Cette affirmation est-elle fondée?, renchérit Michel Taubmann.

“Vous pensez vraiment que ce régime respecte les Juifs?, lance tout à trac Reza Pahlavi. Vous savez très bien que la Communauté juive iranienne est totalement sous le contrôle du pouvoir islamique. Quand je parle aux Juifs iraniens de l’étranger, ils ne cachent pas leurs craintes pour leur famille restée là-bas. Pour cette raison, ils sont souvent réticents à s’engager publiquement contre le régime. N’oublions pas qu’actuellement en Iran, toutes les religions sont persécutées: les Juifs, les Chrétiens, les Zoroastriens, les Baha’is, dont les cimetières sont démolis au bulldozer, et même les Sunnites, oui même des Musulmans sont persécutés par ce régime qui se réclame de l’islam!”

Dans ce livre d’entretiens, Reza Pahlavi, qui démontre une fine connaissance des questions géopolitiques internationales, égrène ses réflexions et analyses sur la brûlante actualité moyen-orientale: le conflit israélo-palestinien, l’influence de plus en plus hégémonique exercée par le régime islamique iranien sur le Hamas et le Hezbollah, la menace nucléaire iranienne…

Dans ce vibrant plaidoyer pour un Iran démocratique tourné vers l’avenir, Reza Pahlavi conclut que le régime islamique au pouvoir à Téhéran n’est pas “réformable”, l’expérience Khatami n’ayant été qu’un “grand leurre” destiné à favoriser sa survie et à tromper la Communauté internationale sur ses véritables objectifs.
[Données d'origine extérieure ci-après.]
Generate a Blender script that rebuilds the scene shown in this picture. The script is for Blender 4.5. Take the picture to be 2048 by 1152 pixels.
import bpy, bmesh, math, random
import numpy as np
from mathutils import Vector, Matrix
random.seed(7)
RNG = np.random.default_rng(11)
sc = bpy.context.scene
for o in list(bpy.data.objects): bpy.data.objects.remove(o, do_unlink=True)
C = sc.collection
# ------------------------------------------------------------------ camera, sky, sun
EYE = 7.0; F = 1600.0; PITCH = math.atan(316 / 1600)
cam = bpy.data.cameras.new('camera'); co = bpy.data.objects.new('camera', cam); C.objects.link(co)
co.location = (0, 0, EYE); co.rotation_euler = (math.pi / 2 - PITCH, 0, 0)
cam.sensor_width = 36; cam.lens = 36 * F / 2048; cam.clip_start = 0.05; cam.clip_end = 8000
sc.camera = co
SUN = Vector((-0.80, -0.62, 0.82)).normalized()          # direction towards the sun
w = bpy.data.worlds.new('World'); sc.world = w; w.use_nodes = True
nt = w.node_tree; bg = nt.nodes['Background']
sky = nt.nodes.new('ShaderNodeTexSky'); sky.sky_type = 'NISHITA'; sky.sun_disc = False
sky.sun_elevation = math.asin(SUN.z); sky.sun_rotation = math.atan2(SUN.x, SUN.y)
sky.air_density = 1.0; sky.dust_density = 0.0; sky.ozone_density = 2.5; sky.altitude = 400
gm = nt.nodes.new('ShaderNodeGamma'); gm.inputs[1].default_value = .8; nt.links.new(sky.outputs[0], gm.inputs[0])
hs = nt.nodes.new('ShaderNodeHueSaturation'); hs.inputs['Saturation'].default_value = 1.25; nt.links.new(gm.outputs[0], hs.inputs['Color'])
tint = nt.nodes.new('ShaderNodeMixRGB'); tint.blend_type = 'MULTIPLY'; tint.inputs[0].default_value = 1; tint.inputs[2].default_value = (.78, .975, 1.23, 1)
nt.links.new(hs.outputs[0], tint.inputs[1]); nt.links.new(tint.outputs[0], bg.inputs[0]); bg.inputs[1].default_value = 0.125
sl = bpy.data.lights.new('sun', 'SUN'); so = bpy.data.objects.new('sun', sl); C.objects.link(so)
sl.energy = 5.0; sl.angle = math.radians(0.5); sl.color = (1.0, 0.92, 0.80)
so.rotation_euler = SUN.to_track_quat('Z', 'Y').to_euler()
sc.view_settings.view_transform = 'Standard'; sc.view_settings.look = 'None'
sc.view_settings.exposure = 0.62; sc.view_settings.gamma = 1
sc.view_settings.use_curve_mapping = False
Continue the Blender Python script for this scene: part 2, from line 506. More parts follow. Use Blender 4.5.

Selon lui, aujourd’hui, la majorité des Iraniens ont abandonné l’idée d’une “démocratie islamique”, tellement la “parole divine” est opposée à la “souveraineté humaine”. Cette contradiction inévitable “pourrit le système politique iranien comme le ver gâte le fruit”, confie-t-il.

“Cette illusion s’est dissipée. Désormais, le réalisme gagne du terrain en Iran”, affirme Reza Pahlavi.

French journalist Michel Taubmann published an interview with Reza Pahlavi, son of the last Shah of Iran, in a recent book.